O przyszłości WPR w Krynicy

− Polski rząd nie godzi się na zmniejszenie środków na rolnictwo w unijnym budżecie – powiedział podczas Forum Ekonomicznego w Krynicy, minister Jan Krzysztof Ardanowski.
− Jeżeli zmniejszamy wydatki na WPR, a jednocześnie mówimy, że ma ona realizować szereg nowych działań, to nie ma w tym logiki – zaznaczył minister i dodał, że jego zdaniem tłumaczeniem takiego podejścia i zmniejszania budżetu nie może być decyzja Wielkiej Brytanii o wyjściu ze struktur UE.
− O zmniejszeniu środków na WPR mówią kraje, które z dobrodziejstw tej polityki korzystały przez dziesiątki lat. Kraje, które zainwestowały w swoje obszary wiejskie, drogi, wodociągi, kanalizację, szerokopasmowy internet, poprawianie jakości warunków życia, doinwestowanie gospodarstw, technikę rolniczą, organizację rynków. Natomiast krajom takim jak Polska, jak Rumunia, jak inne kraje z naszej części Europy, krajom na dorobku, niebogatym, mówi się w tym momencie, że wystarczy już środków na rolnictwo, gdyż rolnictwo w Europie jest dobre, zaspokaja potrzeby żywnościowe Europy.

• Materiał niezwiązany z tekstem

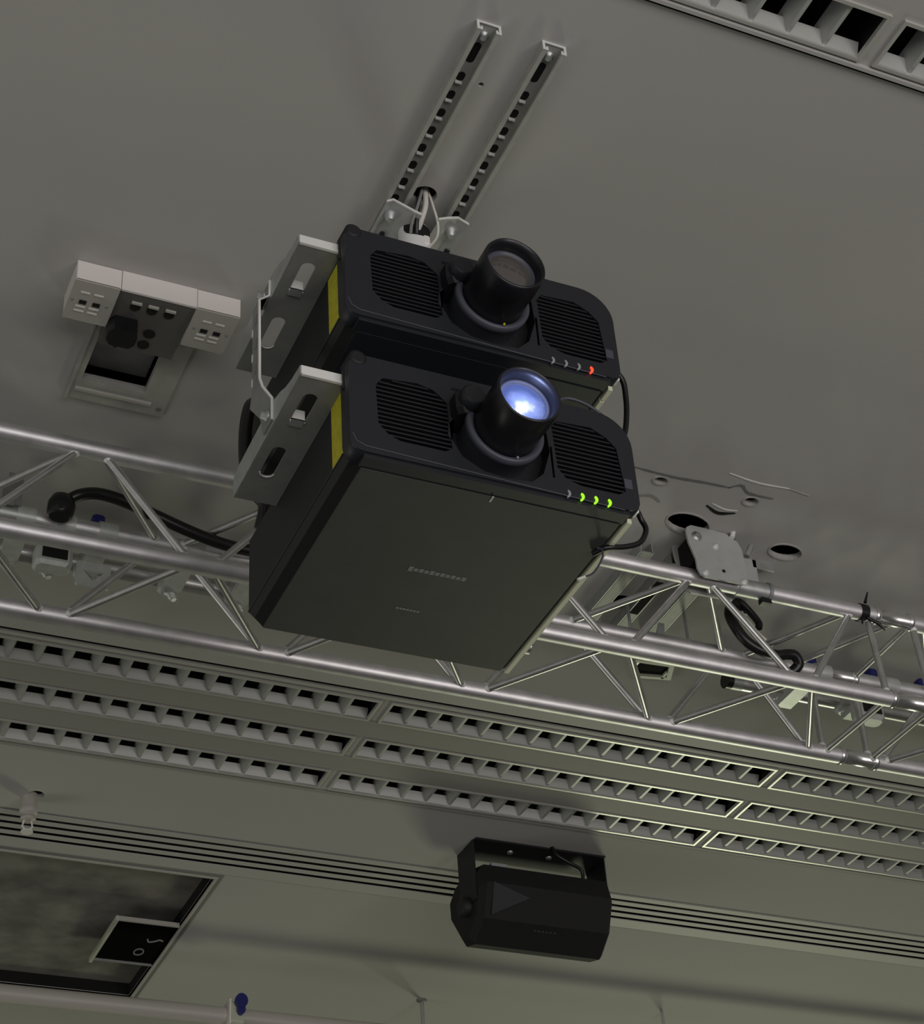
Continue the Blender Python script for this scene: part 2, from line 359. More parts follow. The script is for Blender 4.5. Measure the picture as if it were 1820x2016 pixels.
# ------------------------------------------------------------------ strut channels + mounting plate
def strut(x, y0, y1, lab):
    th = thing('strut_channel', lab, 'channel', (x, (y0+y1)/2, ZC), 'perforated steel channels above the projectors')
    W2, Hh, tk = .0215, .021, .0025; z1 = ZC; z0 = ZC-Hh
    prof = [(x-W2, z1),(x-W2, z0),(x-.0135, z0),(x-.0135, z0+.006),(x-.0155, z0+.006),(x-.0155, z0+tk),(x-W2+tk, z0+tk),(x-W2+tk, z1-tk),
            (x+W2-tk, z1-tk),(x+W2-tk, z0+tk),(x+.0155, z0+tk),(x+.0155, z0+.006),(x+.0135, z0+.006),(x+.0135, z0),(x+W2, z0),(x+W2, z1)]
    chn = MB().prism(prof, XZ, y0, y1).build('channel', M['strut'], th)
    # galvanised end edge
    q = []
    m2 = MB(); pr = [(x-W2-.001, z1),(x-W2-.001, z0-.001),(x-.0125, z0-.001),(x-.0125, z0+.007),(x-.0160, z0+.007),(x-.0160, z0+.0035),(x-W2+.0035, z0+.0035),(x-W2+.0035, z1-.004),
            (x+W2-.0035, z1-.004),(x+W2-.0035, z0+.0035),(x+.0160, z0+.0035),(x+.0160, z0+.007),(x+.0125, z0+.007),(x+.0125, z0-.001),(x+W2+.001, z0-.001),(x+W2+.001, z1)]
    m2.prism(pr, XZ, y0-.002, y0).build('cut_edge', M['weld'], chn)
    k = 0; yy = y0+.035
    m3 = MB(); m3.lathe((x, y0+.022, z1-.003), (0,0,-1), [(0,.010),(.005,.010),(.006,.006),(.010,.006)], 10, True); m3.build('bolt', M['galv'], th)
    MB().prism(rrect(x-.0075, y0+.040, x+.0075, y0+.085, .0074, 4), XY, z1-.0032, z1-.0028).build('slot', M['void'], chn)
    yy = y0+.108
    while yy < y1-.02:
        MB().prism(rrect(x-.0072, yy, x+.0072, yy+.020, .0070, 4), XY, z1-.0032, z1-.0028).build('slot', M['void'], chn)
        MB().prism(rrect(x-.0065, yy+.0195, x+.0065, yy+.0225, .001, 1), XY, z1-.009, z1-.003).build('slot_lip', M['weld'], chn)  # near-white lip paints in the highlight at the slot's end
        yy += .0438
    return th
strut(0.996, 1.777, 2.55, 'left one of two parallel perforated steel channels on the ceiling above the projectors')
strut(1.119, 1.777, 2.55, 'right one of two parallel perforated steel channels on the ceiling above the projectors')
mp = thing('ceiling_mount', 'white ceiling mount pole with bent steel plate bolted under the two channels', 'mount', (1.062, 2.29, 4.0))
# gull-shaped plate with a cable notch
gp = [(.974,4.020),(.987,4.029),(1.030,4.013),(1.043,4.010)]; gr = [(1.077,4.010),(1.097,4.020),(1.117,4.028),(1.139,4.018)]
def plate(prof, y0, y1, name='plate'):
    up = [(a, b) for a, b in prof]; dn = [(a, b-.004) for a, b in prof][::-1]
    return MB().prism(up+dn, XZ, y0, y1).build(name, M['plate'], mp)
plate(gp, 2.190, 2.45); plate(gr, 2.190, 2.45); plate([(1.043,4.010),(1.077,4.010)], 2.262, 2.45)
for pr in (gp, gr):
    MB().prism([(a, b+.0004) for a, b in pr]+[(a, b-.0046) for a, b in pr][::-1], XZ, 2.1875, 2.190).build('bright_edge', M['weld'], mp)
for bx, by in ((.993, 2.222), (1.116, 2.222)):
    MB().lathe((bx, by, 4.024), (0,0,-1), [(0,.012),(.004,.012),(.005,.0115),(.016,.008),(.018,.006)], 12, True).build('bolt', M['galv'], mp)
for bx in (.996, 1.128):
    MB().box((bx-.004, 2.265, 4.0135), (bx+.004, 2.34, 4.0200)).build('slot', M['void'], mp)
k = MB(); n = 40
k.lathe((1.050,2.244,4.014), (0,0,-1), [(0,.030),(.268,.030)], 36); k.lathe((1.050,2.244,4.014), (0,0,-1), [(0,.030),(0,.027),(.05,.027)], 36)
k.build('pole', M['polew'], mp)
k = MB(); vs = []; nn = 12
for i in range(nn+1):
    a = R(-152 + 118*i/nn); e_ = math.sin(math.pi*i/nn)
    for zz in (4.0125, 3.998-.018*e_**.5): vs.append((1.050+.0304*math.cos(a), 2.244+.0304*math.sin(a), zz))
k.add(vs, [(2*i, 2*i+1, 2*i+3, 2*i+2) for i in range(nn)]); k.build('cable_opening', M['void'], mp)
MB().box((.985,2.22,3.730),(1.14,2.37,3.748)).build('base_plate', M['galv_dark'], mp)
# cables through the notch
cb = thing('cable_bundle', 'short bundle of white and black cables dropping from a ceiling hole into the mount pole', 'cable', (1.05, 2.2, 4.0))
MB().tube(spline([(1.048,2.178,4.075),(1.051,2.186,4.035),(1.048,2.200,4.010),(1.046,2.221,3.994),(1.046,2.235,3.985)],6), .0055, 8).build('white_sleeve', M['whitec'], cb)
MB().tube(spline([(1.053,2.180,4.075),(1.066,2.186,4.035),(1.078,2.196,4.005),(1.082,2.212,3.985),(1.074,2.236,3.975)],6), .0026, 8).build('white_cable', M['whitec'], cb)
MB().tube(spline([(1.043,2.184,4.075),(1.038,2.196,4.025),(1.042,2.214,3.990),(1.050,2.232,3.972)],6), .0045, 8).build('black_cable', M['rubber'], cb)
MB().tube(spline([(1.044,2.174,4.075),(1.034,2.188,4.022),(1.030,2.206,3.998),(1.036,2.232,3.978)],6), .0032, 8).build('grey_cable', M['mark'], cb)
MB().bbox((1.054,2.214,3.962),(1.070,2.228,3.986),.003).build('plug', M['white'], cb)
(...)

Wydaje mi się, że działania takie są nie fair, nie mają nic wspólnego z europejską solidarnością – mówił szef resortu rolnictwa odnosząc się do propozycji zmniejszania budżetu dyskutowanych na forum UE.
Dyskusja w ramach panelu „Reforma wspólnej polityki rolnej UE w kontekście nowych, wieloletnich ram finansowych” skupiła się na opublikowanym w zeszłym roku komunikacie Komisji Europejskiej „Przyszłość Żywności i Rolnictwa”. W komunikacie wytyczono kierunki polityki tych sektorów po roku 2020. Na pierwszy plan wysuwają się tam trzy wymiary zrównoważonego rozwoju: gospodarczy, środowiskowy i społeczny.